Classification: LCC HV9345.A5 B43 2018 | DDC 364.6/30941--dc23
LC record available at https://lccn.loc.gov/2018020301
ISBN: 978-0-8153-5397-3 (hbk)
ISBN: 978-0-8153-5398-0 (pbk)
ISBN: 978-1-351-13451-4 (ebk)
As an ex probation officer, albeit in those far off days of the 1960s and during the so called Golden Age, I have become greatly concerned about the position in which the Probation Service now finds itself. What does it mean for the service to be privatised, and does it have a future, except as a divided service half of which is privatised and the other half as having reduced duties? The more I looked the more complicated the whole matter seemed to be, with accusations and counter accusations being the order of the day. It was soon clear that my memories of the probation service and my attachment to it were firmly rooted in that period when advise, assist and befriend was the mantra under which we lived and breathed. This is now no longer appropriate, although numerous comments in the literature suggests a number of Probation Officers are still attached to that. Even so, few would expect to return to those halcyon days when the Probation Service could do no wrong. Things have moved on since then, and even before privatisation there was a different mood and a different ethos surrounding probation and probation practice. Nonetheless privatisation, when it came, was a shock which required massive adjustments, and produced for many a belief that the service would never recover. My own view is more optimistic; it is that whatever the current position there is now an opportunity to debate and discuss what sort of probation service we might want and how best to bring it about? It is the best opportunity for decades to bring about a new service and shape it accordingly. Simply lamenting the current position will lead us nowhere.
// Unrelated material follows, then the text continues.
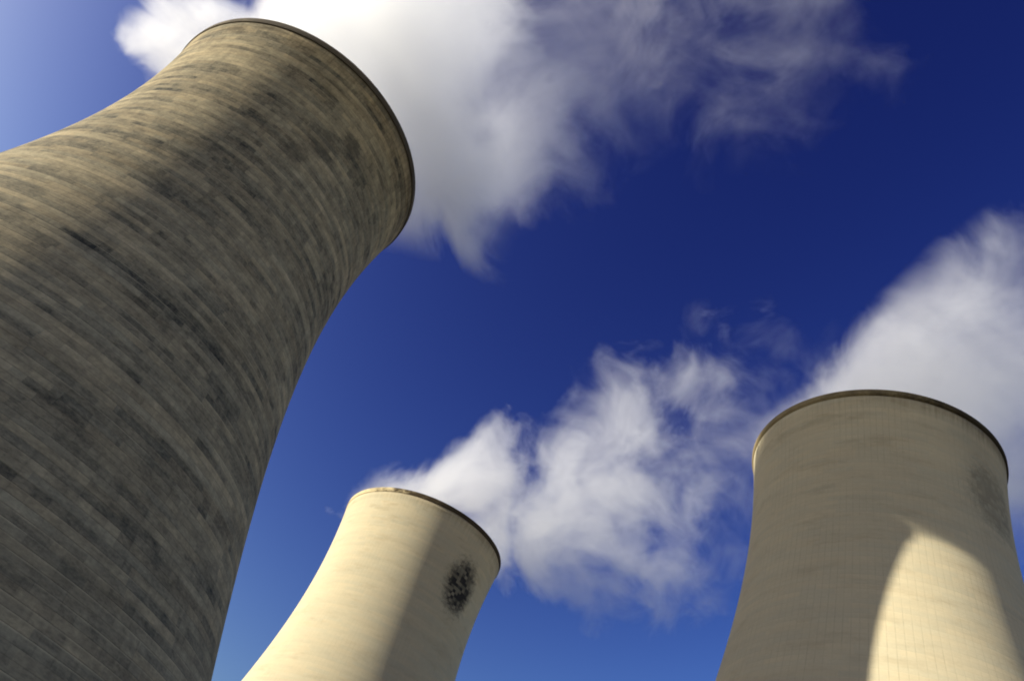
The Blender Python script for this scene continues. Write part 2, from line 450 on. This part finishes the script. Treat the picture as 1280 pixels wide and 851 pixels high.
BASE = dict(sag=-6.0, dist=0.5, warp=20.0, amp0=8, amp1=26, y=[(-46, 0), (150, 0)], zsq=1.0, nz=4.0, detail=8.0, rough=0.66, scale=16.0, gain=1.7, dmax=0.24, xmax=140)
P1 = dict(BASE, seed=1.0, xmax=124, dmax=0.15, nz=4.3, sag=-5.0,
          y=[(-46, -24), (-30, -20), (-15, -9), (0, -3), (30, -4), (80, -9), (150, -18)],
          z=[(-46, 13), (-34, 14), (-20, 11), (0, 6), (30, 12), (60, 28), (100, 38), (150, 45)],
          r=[(-46, 1), (-36, 8), (-26, 14), (-15, 18), (0, 21), (25, 29), (60, 41), (100, 48), (150, 40)],
          thr=[(-46, .9), (-34, .3), (-22, -.05), (0, -.25), (28, -.3), (41, .35), (60, .58), (80, .64), (104, .84), (122, 1.6), (150, 1.9)],
          dens=[(-46, .5), (-20, .8), (0, 1), (26, .85), (36, .26), (48, .12), (80, .085), (100, .075), (150, .05)])
P2 = dict(BASE, seed=2.0, xmax=140, scale=21.0, nz=4.5,
          z=[(-46, 7), (-34, 7), (-20, 5), (0, 7), (30, 16), (60, 28), (100, 44), (150, 60)],
          r=[(-46, 2), (-34, 6), (-22, 16), (0, 22), (30, 36), (60, 50), (100, 56), (150, 50)],
          thr=[(-46, .8), (-25, .4), (10, .28), (30, .46), (60, .50), (78, .66), (95, .86), (125, 1.15), (150, 1.4)],
          dens=[(-46, .15), (-20, .25), (0, .38), (20, .30), (45, .18), (70, .15), (95, .06), (150, .03)])
P3 = dict(BASE, seed=3.0, xmax=95, nz=4.6, scale=21.0, dmax=0.17, gain=1.3,
          z=[(-46, 6), (-20, 9), (0, 12), (30, 26), (60, 38), (100, 46), (150, 50)],
          r=[(-46, 1), (-22, 8), (0, 25), (30, 39), (60, 48), (100, 48), (150, 40)],
          thr=[(-46, 1.5), (-25, .3), (10, -.15), (30, .25), (60, .45), (90, .65), (110, 1.0), (150, 1.5)],
          dens=[(-46, .2), (-20, .3), (0, .45), (20, .32), (45, .13), (80, .06), (150, .05)])
make_plume(0, P1, 'dense white steam pouring from the huge banded tower and thinning into wisps')
make_plume(1, P2, 'ragged white steam puff trailing from the distant small cream tower')
make_plume(2, P3, 'white steam rising behind the rim of the buff tower on the right')

# ------------------------------------------------------------------ sky and sun
w = bpy.data.worlds.new('World'); scene.world = w; w.use_nodes = True
t = NT(w.node_tree); w.node_tree.nodes.clear()
sky = t.new('ShaderNodeTexSky'); sky.sky_type = 'NISHITA'; sky.sun_disc = False
sky.sun_elevation = SUN_EL; sky.sun_rotation = SUN_AZ
sky.altitude = 100; sky.air_density = 1.0; sky.dust_density = 4.0; sky.ozone_density = 1.0
# polarised, deep film response of the sky: each channel of the Nishita sky gets its own gamma
sc3 = t.new('ShaderNodeSeparateColor'); t.put(sc3.inputs[0], sky.outputs[0])
cc3 = t.new('ShaderNodeCombineColor')
for i, (g, k, top) in enumerate(((2.8, 29.0, 2.45), (2.95, 28.5, 2.68), (2.09, 8.74, 2.95))):
    raw = t.m('MULTIPLY', t.m('MINIMUM', sc3.outputs[i], top), 0.1)
    t.put(cc3.inputs[i], t.m('MULTIPLY', t.m('POWER', raw, g), k / 2 ** EXPOSURE / SKY_STRENGTH))
bg = t.new('ShaderNodeBackground'); bg.inputs['Strength'].default_value = SKY_STRENGTH
t.put(bg.inputs['Color'], cc3.outputs[0])
wo = t.new('ShaderNodeOutputWorld'); t.put(wo.inputs['Surface'], bg.outputs[0])

sd = bpy.data.lights.new('sun', 'SUN'); sd.energy = SUN_STRENGTH; sd.angle = radians(0.53); sd.color = (1.0, 0.94, 0.80)
so = bpy.data.objects.new('sun', sd); COL.objects.link(so)
sv = Vector((sin(SUN_AZ) * cos(SUN_EL), cos(SUN_AZ) * cos(SUN_EL), sin(SUN_EL)))
so.rotation_euler = sv.to_track_quat('Z', 'Y').to_euler(); so.location = sv * 300 + Vector((0, 0, 50))

# ------------------------------------------------------------------ camera
PITCH, ROLL = 0.760104483, 0.425598717
cd = bpy.data.cameras.new('camera'); co = bpy.data.objects.new('camera', cd); COL.objects.link(co)
cd.sensor_fit = 'HORIZONTAL'; cd.sensor_width = 36.0; cd.lens = 36.0 * 947.162 / 1280.0
cd.clip_start = 0.1; cd.clip_end = 20000
fwd = Vector((0, cos(PITCH), sin(PITCH))); up = Vector((0, -sin(PITCH), cos(PITCH))); rt = Vector((1, 0, 0))
cr = rt * cos(ROLL) + up * sin(ROLL); cu = -rt * sin(ROLL) + up * cos(ROLL)
co.matrix_world = Matrix((( cr.x, cu.x, -fwd.x, 0), (cr.y, cu.y, -fwd.y, 0), (cr.z, cu.z, -fwd.z, 1.7), (0, 0, 0, 1)))
scene.camera = co

# ------------------------------------------------------------------ render
scene.render.engine = 'CYCLES'
cy = scene.cycles
cy.use_denoising = True
try: cy.denoiser = 'OPENIMAGEDENOISE'
except Exception: pass
cy.use_adaptive_sampling = True; cy.adaptive_threshold = 0.02
cy.max_bounces = 16; cy.diffuse_bounces = 3; cy.glossy_bounces = 1; cy.transmission_bounces = 1
cy.volume_bounces = 14; cy.transparent_max_bounces = 8
cy.volume_step_rate = 0.18; cy.volume_max_steps = 512
cy.filter_width = 1.9
vs = scene.view_settings
vs.view_transform = 'Standard'; vs.look = 'None'; vs.exposure = EXPOSURE; vs.gamma = 1.0; vs.use_curve_mapping = False
scene.display_settings.display_device = 'sRGB'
It is customary and entirely appropriate to thank those who have given up their valuable time to discuss with me the various features of the probation service as it now exists. Accordingly, I would like to thank the following, some of whom read drafts of chapters, all of whom were prepared to spend time discussing and tolerating my endless questions. They are John Budd, Lol Burke, Peter Dawson, David Faulkner, Leo Goodman, Martin Graham, Rt. Hon. Chris Grayling, John Harding, Tony Knivett, Ian Lawrence, Rod Morgan, Robin Osmond, John Perry, Lord Ramsbotham, Dame Glenys Stacey, Sir John Weston, and Nigel Whiskin. Others too numerous to mention including friends and family played their part, for which I offer my thanks.
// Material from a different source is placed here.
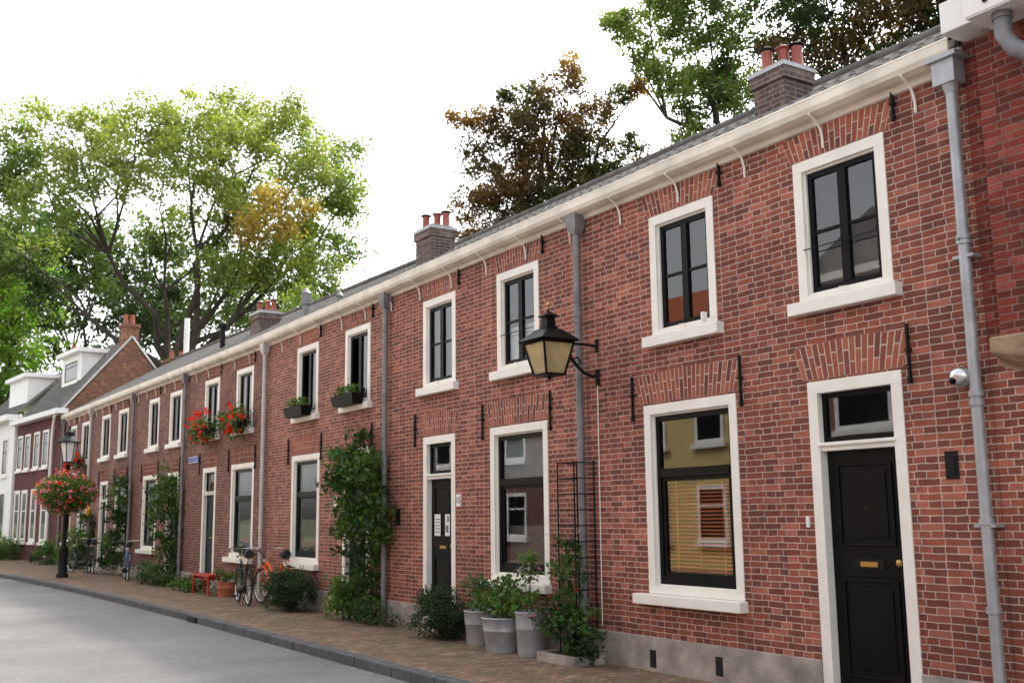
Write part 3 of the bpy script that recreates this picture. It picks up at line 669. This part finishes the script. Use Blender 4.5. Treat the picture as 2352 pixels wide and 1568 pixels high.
br.tube([(-.47,9.83,3.58),(-.44,9.83,3.48),(-.38,9.83,3.40),(-.30,9.83,3.32),(-.22,9.83,3.26),(-.10,9.83,3.22),(-.02,9.83,3.24)],.02,8)
br.tube([(-.30,9.83,3.32),(-.26,9.83,3.38),(-.30,9.83,3.43),(-.35,9.83,3.41)],.012,6); br.tube([(-.02,9.83,3.30),(-.02,9.83,3.12)],.027,8)
g.done()

# ================================================================== STREET LAMP WITH BASKET
lx,ly=-1.68,33.5
g=Grp('street_lamp',(lx,ly,0)); p=g('post','iron')
p.lathe((lx,ly,0),[(.17,0),(.17,.08),(.13,.12),(.125,.75),(.14,.8),(.09,.86),(.065,.95),(.055,2.2),(.05,3.15),(.09,3.2),(.05,3.25)],14)
p.lathe((lx,ly,3.28),[(.05,0),(.16,.02),(.16,.05)],6)
g('lantern_glass','lampwhite').lathe((lx,ly,3.33),[(.14,0),(.24,.55)],6)
p.lathe((lx,ly,3.88),[(.33,0),(.34,.03),(.2,.16),(.12,.2),(.11,.3),(.14,.31),(.04,.38),(.03,.5)],6)
for i in range(6):
    a=2*math.pi*i/6; p.tube([(lx+.145*math.cos(a),ly+.145*math.sin(a),3.33),(lx+.245*math.cos(a),ly+.245*math.sin(a),3.88)],.014,5)
g.done()
def blob(n,c,r,sq=(1,1,1),sh=.5):
    d=rng.normal(size=(n,3)); d/=np.linalg.norm(d,axis=1,keepdims=True); return np.array(c)+d*(rng.uniform(.1,1,size=(n,1))**sh)*r*np.array(sq)
def colmix(n,cols,var=.25):
    i=rng.integers(0,len(cols),n); return np.array(cols)[i]*rng.uniform(1-var,1+var,size=(n,1))
RED=(.75,.02,.015); PINK=(.75,.12,.25); GRN=(.06,.13,.03); LG=(.16,.24,.05); DG=(.03,.07,.02)
e=empty('flower_basket',(lx,ly,2.3))
P=np.concatenate([blob(4600,(lx,ly,2.45),.88,(1,1,.66)),blob(900,(lx,ly,2.05),.6,(1,1,.5))]); leafmesh('leaves',P,.09,colmix(len(P),[GRN,LG,LG,DG]),parent=e)
k=190; C=blob(k,(lx,ly,2.45),.92,(1,1,.68),.12); cc=colmix(k,[RED,PINK,(.8,.25,.4),(.8,.35,.55),(.8,.25,.1)]); P=np.repeat(C,6,0)+rng.normal(size=(k*6,3))*.03; leafmesh('flowers',P,.065,np.repeat(cc,6,0),'petal',e,asp=.9)
b=MB(); b.lathe((lx,ly,1.95),[(.1,0),(.3,.1),(.42,.3),(.42,.33)],14); b.done('basket_bowl','iron',e)
def geranium(y0,y1,z,n=700,x=-.28):
    e=empty('geranium_box',(x,(y0+y1)/2,z)); b=MB(); b.box(x-.1,x+.12,y0,y1,z-.08,z+.1); b.done('planter','iron',e,False)
    P=np.column_stack([rng.normal(x,.12,n),rng.uniform(y0-.05,y1+.05,n),rng.normal(z+.06,.15,n)]); leafmesh('leaves',P,.09,colmix(n,[GRN,LG,DG]),parent=e)
    k=int((y1-y0)*22)
    C=np.column_stack([rng.normal(x-.07,.12,k),rng.uniform(y0-.05,y1+.05,k),rng.uniform(z-.2,z+.5,k)]); P=np.repeat(C,16,0)+rng.normal(size=(k*16,3))*.035
    leafmesh('flowers',P,.06,colmix(len(P),[RED,(.85,.04,.02)]),'petal',e,asp=.9)
geranium(21.95,22.95,3.62); geranium(24.3,25.3,3.60); geranium(39.4,41.0,3.6,600)

# ================================================================== POTS, SHRUBS, CLIMBERS
def pot(x,y,r,h,taper=.82):
    b=MB(); b.lathe((x,y,0),[(r*taper,0.0),(r*taper*1.01,.01),(r*.93,h*.6),(r*.95,h*.61),(r*.96,h*.64),(r*.95,h*.66),(r,h*.97),(r*1.05,h),(r*1.03,h+.012),(r*.95,h),(r*.93,h-.05),(.01,h-.05)],28); return b
def shrub(name,x,y,z,lobes,lsz,cols,dens=2.6,csz=.16,parent=None,stems=True,flowers=None,asp=.55):
    e=parent or empty(name,(x,y,0)); LL=[(x+l[0],y+l[1],z+l[2],l[3],cols[i%len(cols)],l[4] if len(l)>4 else .9) for i,l in enumerate(lobes)]
    P,C,K=clumps(LL,dens,csz,lsz,.3); ok=(P[:,2]>.015)&(P[:,0]<-.02); P=P[ok];C=C[ok]
    leafmesh('leaves',P,rng.uniform(.6,1.3,len(P))*lsz,C,parent=e,asp=asp)
    if stems:
        b=MB()
        for q,lb in K[::4]: b.tube([(x+rng.normal()*.03,y+rng.normal()*.03,z),((x+q[0])/2+rng.normal()*.03,(y+q[1])/2,(z+q[2])/2),tuple(q)],[.010,.007,.003],4,False)
        b.done('stems','stem',e)
    if flowers:
        k=flowers[0]; C=blob(k,(x,y,z+flowers[2]),flowers[3],(1,1,.8),.3); P=np.repeat(C,6,0)+rng.normal(size=(k*6,3))*.010; leafmesh('flowers',P,.022,colmix(len(P),[flowers[1]]),'petal',e,asp=.9)
    return e
BL=(.028,.062,.022); BL2=(.045,.085,.028)
e=empty('potted_plant',(-.27,12.15,0)); pot(-.27,12.15,.2,.42).done('zinc_pot','zinc',e); shrub('',-.27,12.15,.4,[(0,0,.2,.22),(0,.1,.35,.16)],.05,[GRN,(.07,.12,.05)],1.6,.12,parent=e)
e=empty('potted_plant',(-.38,11.38,0)); pot(-.38,11.38,.27,.40,taper=.8).done('zinc_pot','zinc',e); shrub('',-.38,11.38,.38,[(0,0,.14,.28),(0,.2,.12,.2),(-.05,-.2,.16,.2),(0,0,.4,.14)],.085,[(.09,.17,.04),(.07,.14,.04)],1.4,.14,parent=e,flowers=(3,RED,.1,.25))
e=empty('potted_plant',(-.34,10.83,0)); pot(-.34,10.83,.19,.50,taper=.85).done('zinc_pot','zinc',e); shrub('',-.34,10.83,.48,[(0,0,.16,.22),(0,0,.45,.12),(.05,.05,.62,.08)],.055,[(.09,.17,.04),(.11,.17,.06)],1.3,.12,parent=e,flowers=(8,(.7,.5,.6),.5,.2))
e=empty('potted_plant',(-.3,10.1,0)); b=MB(); b.box(-.52,-.10,9.72,10.45,0,.05); b.box(-.52,-.10,9.72,9.76,.05,.10); b.box(-.52,-.10,10.41,10.45,.05,.10); b.box(-.52,-.48,9.76,10.41,.05,.10); b.box(-.14,-.10,9.76,10.41,.05,.10); b.done('planter_tray','concrete',e)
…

It is with some dismay that no one was prepared to speak with me from the National Probation Service, Community Rehabilitation Companies, and HM Prison and Probation Service. They gave no reason, simply that (where they replied, and some did not) they were not prepared to meet with me. The result, sadly, is a less than adequate account of the situation than it might have been.
Philip Bean
July 2018
In 1958, a distinguished British criminologist described the Probation Service as the most significant contribution made by this country (the UK) to penalogical theory and practice of the 20th Century. He also thought it would most likely endure.1 Yet some 50 years later, stripped of many of its earlier duties, divided between public and private sectors, with morale at an all-time low, and in part merged with a larger more powerful Prison Service, there appears little to support those earlier claims. To many observers the once admired Probation Service is now nothing more than a hollowed out relic of its former past.
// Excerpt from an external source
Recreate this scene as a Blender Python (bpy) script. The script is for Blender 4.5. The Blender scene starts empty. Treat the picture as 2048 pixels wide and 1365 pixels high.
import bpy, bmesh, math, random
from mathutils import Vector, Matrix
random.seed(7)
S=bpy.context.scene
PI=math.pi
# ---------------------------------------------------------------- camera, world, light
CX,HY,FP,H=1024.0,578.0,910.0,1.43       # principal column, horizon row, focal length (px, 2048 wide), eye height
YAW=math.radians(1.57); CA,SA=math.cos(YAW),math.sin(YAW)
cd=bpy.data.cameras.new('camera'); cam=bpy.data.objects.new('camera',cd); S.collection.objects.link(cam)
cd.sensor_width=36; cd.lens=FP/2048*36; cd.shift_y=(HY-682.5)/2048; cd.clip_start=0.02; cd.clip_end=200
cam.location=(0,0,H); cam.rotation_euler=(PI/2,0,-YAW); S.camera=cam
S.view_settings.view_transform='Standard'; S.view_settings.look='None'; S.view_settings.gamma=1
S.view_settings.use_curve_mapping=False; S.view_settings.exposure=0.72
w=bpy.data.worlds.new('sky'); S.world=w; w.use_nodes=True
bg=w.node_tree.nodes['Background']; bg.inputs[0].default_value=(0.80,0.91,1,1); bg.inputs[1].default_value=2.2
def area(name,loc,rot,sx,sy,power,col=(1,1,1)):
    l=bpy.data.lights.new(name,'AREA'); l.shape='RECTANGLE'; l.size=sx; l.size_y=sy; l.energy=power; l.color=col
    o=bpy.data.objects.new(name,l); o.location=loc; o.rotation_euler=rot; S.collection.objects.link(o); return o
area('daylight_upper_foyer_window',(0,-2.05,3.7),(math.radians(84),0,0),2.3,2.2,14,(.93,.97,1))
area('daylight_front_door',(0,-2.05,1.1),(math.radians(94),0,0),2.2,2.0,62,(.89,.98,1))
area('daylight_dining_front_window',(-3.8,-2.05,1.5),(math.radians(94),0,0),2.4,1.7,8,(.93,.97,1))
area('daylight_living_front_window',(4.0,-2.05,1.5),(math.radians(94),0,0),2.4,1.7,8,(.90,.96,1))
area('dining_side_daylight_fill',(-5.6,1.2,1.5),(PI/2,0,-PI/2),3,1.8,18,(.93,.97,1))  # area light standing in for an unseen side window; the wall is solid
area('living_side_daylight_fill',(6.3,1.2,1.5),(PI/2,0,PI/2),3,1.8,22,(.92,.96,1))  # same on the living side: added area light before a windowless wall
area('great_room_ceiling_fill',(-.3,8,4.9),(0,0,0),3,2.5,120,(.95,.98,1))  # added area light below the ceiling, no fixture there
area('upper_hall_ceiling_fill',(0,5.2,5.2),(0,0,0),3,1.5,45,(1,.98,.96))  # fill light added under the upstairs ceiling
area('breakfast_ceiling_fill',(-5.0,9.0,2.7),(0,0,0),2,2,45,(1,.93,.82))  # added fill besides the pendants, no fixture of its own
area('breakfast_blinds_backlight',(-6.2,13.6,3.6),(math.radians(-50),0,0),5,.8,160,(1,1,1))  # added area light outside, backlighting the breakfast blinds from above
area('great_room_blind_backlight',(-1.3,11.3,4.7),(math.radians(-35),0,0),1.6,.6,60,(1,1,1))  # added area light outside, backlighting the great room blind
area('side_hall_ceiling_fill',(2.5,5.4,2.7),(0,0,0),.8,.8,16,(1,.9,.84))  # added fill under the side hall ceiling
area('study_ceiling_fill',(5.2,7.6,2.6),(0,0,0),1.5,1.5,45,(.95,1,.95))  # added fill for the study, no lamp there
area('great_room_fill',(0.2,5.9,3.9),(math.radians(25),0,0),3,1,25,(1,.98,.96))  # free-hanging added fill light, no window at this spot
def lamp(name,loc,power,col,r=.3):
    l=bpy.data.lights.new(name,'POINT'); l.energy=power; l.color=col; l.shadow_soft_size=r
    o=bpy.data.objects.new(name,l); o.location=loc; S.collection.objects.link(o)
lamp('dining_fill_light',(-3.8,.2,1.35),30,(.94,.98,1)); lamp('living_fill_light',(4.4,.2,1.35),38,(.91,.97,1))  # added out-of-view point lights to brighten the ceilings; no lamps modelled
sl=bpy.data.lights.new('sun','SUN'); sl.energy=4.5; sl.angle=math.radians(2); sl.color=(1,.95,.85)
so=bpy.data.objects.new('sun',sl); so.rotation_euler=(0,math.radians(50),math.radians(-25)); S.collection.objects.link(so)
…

The impact on this service and beyond has been extensive, creating change without parallel in modern criminal justice systems. Simply on the basis of the numbers of offenders under its control the loss has been immense. On the 1st June 2014, when it was privatised, the Probation Service lost all but 30,000 of the most high risk cases, with the other 220,000 low to medium risk offenders allocated to private companies. Two of those companies, Interserve and Sodexo took over more than half what was once the remit of the Probation Service.